Don't underestimate the power of reputation.

A quick review of the weekend:

Week 5 record: 3-3, 1-0 Big 12

Overall record: 34-14, 2-0 Big 12

Hits

Kansas State 24, Iowa State 23: You know what, Kansas State's going to be all right under Snyder. I had my doubts, but his decision to start quarterback Grant Gregory over Carson Coffman was probably the biggest factor in the Wildcats' win -- even more than the Cyclones' missed extra point with two seconds left. Just a cruel way for ISU to lose.

Texas Tech 48, New Mexico 28: Slow start for Texas Tech, and I guess it's understandable with the disappointment that there early season has been. The good news: backup quarterback Steve Sheffield is a lightning rod. After taking over when Taylor Potts went down injured, Sheffield created a QB controversy in Lubbock.
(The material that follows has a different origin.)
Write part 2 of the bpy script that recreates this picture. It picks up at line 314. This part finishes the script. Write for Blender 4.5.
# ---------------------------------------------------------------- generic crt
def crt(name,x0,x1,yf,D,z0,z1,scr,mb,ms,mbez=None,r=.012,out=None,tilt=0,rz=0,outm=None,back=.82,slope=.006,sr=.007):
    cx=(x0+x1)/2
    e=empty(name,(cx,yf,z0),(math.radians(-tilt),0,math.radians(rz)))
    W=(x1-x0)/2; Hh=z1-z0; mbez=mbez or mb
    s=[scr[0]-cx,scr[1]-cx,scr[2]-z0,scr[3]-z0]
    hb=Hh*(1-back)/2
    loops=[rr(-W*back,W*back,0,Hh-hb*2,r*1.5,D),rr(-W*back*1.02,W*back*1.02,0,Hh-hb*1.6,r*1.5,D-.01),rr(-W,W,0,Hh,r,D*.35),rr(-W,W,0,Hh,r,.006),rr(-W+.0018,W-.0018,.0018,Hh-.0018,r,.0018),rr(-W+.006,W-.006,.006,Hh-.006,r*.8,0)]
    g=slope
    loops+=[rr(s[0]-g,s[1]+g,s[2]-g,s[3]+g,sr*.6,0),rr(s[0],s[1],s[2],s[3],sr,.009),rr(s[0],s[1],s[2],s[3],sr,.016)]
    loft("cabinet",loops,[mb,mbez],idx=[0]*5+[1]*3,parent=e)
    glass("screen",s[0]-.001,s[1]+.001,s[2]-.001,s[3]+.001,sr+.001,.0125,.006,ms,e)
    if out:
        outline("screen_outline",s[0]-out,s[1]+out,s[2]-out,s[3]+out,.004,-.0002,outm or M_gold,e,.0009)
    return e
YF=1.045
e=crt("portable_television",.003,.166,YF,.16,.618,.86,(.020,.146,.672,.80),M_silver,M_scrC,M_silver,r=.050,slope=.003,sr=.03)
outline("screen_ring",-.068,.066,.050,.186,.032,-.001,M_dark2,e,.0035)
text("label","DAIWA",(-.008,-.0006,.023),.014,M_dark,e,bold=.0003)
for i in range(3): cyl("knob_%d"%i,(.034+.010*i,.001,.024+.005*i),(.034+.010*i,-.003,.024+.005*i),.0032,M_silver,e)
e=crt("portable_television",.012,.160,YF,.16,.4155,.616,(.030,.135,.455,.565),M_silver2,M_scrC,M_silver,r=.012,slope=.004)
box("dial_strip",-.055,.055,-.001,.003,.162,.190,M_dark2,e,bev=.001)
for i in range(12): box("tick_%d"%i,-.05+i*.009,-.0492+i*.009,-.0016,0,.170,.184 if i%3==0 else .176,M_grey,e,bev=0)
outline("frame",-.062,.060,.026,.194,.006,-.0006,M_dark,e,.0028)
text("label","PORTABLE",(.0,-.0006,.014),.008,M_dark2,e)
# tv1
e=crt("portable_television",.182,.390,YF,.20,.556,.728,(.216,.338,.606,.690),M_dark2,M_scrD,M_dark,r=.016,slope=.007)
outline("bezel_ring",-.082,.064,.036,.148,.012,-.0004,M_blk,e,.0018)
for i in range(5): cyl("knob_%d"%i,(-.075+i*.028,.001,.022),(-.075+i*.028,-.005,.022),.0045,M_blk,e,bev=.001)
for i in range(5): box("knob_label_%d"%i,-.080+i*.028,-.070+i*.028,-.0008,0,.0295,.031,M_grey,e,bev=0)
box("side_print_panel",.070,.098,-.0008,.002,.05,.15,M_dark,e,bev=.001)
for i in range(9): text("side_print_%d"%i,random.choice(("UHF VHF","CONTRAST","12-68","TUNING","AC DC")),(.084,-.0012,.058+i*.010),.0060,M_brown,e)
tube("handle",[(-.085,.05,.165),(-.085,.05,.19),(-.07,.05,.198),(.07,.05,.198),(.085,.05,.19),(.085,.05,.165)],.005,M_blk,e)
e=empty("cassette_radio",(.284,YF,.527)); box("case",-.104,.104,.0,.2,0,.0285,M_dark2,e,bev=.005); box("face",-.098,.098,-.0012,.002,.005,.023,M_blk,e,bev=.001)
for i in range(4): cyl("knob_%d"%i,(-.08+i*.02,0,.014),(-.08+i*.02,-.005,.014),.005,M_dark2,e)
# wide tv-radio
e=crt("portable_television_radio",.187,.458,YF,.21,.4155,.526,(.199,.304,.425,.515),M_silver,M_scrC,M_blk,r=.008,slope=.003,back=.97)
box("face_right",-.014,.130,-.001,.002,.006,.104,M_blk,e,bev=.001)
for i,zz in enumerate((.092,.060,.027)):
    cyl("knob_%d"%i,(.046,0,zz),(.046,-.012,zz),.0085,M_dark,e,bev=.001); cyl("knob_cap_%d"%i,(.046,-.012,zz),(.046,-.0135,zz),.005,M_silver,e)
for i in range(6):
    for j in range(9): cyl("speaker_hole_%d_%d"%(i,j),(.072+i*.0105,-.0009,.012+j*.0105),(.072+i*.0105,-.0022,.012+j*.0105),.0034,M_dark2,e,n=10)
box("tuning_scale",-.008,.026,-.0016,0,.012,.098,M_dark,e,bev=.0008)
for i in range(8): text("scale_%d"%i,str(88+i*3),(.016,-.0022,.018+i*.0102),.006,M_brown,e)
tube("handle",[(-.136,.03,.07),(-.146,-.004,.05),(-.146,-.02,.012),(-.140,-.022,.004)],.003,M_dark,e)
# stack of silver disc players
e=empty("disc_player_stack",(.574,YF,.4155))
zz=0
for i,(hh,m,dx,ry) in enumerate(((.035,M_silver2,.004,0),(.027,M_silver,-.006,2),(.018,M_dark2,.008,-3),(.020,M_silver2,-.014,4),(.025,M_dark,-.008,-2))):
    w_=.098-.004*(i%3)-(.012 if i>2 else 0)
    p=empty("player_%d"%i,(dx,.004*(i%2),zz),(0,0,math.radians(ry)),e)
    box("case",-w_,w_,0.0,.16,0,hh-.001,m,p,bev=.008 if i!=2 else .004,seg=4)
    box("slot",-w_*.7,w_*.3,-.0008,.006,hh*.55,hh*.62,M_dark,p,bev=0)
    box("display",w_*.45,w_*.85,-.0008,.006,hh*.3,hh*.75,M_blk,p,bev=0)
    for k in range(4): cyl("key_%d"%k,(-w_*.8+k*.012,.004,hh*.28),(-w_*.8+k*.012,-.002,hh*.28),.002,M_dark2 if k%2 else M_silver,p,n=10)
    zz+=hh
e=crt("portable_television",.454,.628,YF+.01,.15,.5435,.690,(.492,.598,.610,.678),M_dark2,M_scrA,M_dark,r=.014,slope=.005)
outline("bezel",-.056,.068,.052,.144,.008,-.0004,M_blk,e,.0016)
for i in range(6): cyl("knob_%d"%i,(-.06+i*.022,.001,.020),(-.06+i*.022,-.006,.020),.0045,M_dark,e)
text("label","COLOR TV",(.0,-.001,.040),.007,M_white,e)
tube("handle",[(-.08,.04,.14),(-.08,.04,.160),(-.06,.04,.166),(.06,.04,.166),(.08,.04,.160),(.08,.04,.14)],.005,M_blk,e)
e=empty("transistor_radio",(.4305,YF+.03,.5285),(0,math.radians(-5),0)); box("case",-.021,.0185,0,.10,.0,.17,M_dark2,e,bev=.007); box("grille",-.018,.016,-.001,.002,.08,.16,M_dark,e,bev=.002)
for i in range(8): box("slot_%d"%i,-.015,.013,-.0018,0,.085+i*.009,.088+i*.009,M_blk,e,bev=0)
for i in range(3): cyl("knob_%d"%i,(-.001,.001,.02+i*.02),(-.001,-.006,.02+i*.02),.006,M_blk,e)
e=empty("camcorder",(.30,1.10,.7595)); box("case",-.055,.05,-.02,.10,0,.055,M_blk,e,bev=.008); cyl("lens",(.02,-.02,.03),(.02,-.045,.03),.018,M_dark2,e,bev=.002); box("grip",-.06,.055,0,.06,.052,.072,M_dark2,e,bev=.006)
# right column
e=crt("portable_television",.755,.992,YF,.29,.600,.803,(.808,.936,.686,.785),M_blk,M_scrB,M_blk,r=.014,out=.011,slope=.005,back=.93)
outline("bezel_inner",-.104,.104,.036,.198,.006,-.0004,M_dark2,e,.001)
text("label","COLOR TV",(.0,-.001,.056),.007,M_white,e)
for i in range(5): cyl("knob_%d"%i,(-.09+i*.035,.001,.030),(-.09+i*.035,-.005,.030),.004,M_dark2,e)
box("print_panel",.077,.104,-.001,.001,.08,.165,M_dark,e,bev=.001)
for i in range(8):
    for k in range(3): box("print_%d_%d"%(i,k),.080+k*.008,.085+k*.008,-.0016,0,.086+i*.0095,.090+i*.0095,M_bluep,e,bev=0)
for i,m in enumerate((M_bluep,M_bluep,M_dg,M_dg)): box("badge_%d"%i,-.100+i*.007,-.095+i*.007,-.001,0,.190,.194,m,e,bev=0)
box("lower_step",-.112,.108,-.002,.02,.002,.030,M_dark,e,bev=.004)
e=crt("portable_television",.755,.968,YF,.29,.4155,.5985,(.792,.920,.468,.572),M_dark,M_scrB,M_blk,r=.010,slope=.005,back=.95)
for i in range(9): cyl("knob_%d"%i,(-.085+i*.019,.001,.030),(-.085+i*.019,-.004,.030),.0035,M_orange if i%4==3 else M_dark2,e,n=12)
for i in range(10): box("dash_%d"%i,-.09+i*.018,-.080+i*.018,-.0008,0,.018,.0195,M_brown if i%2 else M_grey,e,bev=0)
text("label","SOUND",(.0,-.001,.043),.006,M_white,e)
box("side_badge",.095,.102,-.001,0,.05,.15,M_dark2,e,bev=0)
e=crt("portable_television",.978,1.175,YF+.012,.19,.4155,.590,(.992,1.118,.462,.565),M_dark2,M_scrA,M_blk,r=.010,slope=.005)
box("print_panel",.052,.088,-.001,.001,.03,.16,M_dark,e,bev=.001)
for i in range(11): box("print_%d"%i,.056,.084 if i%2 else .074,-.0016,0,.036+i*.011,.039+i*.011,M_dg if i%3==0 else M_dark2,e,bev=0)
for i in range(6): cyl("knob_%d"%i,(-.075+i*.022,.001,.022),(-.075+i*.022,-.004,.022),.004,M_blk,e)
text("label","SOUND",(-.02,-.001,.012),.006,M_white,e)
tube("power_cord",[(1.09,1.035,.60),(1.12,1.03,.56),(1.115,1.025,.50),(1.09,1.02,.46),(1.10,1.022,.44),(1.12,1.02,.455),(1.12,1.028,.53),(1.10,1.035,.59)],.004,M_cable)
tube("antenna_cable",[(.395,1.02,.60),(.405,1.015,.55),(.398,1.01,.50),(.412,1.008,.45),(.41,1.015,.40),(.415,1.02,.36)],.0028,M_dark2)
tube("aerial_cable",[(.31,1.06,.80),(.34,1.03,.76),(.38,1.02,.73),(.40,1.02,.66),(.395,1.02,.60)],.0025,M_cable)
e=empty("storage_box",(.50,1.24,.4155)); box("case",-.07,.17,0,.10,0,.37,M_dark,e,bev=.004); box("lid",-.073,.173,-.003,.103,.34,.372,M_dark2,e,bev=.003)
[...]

Baylor 31, Kent State 15: Down to its third-string quarterback, the Bears did a reasonable job on Kent State, playing it safe with Nick Florence in the pocket. He managed this game well enough to win, but they need Blake Szymanski back in the pocket ASAP.

Misses

West Virginia 35, Colorado 24(Thursday): When Colorado scored early in the third quarter to cut the lead to four, I thought the Buffs were in good shape, having won the first five minutes of the second half and reclaiming momentum. But West Virginia just pounded the defense on the ground. The defensive line was overpowered and exhausted, and Dan Hawkins didn't look much different on the sideline.

Arkansas 47, Texas A&M 19: Whoa, Nellie. Who saw that coming? So much for both teams being in the same place. Arkansas has made its presence known to the rest of the SEC, while Texas A&M looks very much like the team I thought could finish in the South Division cellar. It really surprises me that Mike Sherman could do nothing to stop the hemorrhaging in this game. A&M just lost everything it had gained while rolling through its cakewalk of an early schedule.

Miami (FL) 21, Oklahoma 20: It's a huge testament to Miami that it was able to rebound, not just from the Virginia Tech loss, but from falling behind early in this game. I hadn't come to a solid conclusion on Miami, particularly when the early stretch of the schedule can be so deceiving, but I don't think you can deny the Canes have returned as a power. Oklahoma, on the other hand, can't do much better than win its division and play spoiler to Texas, turning what was supposed to be a BCS title-contending season into a nightmare.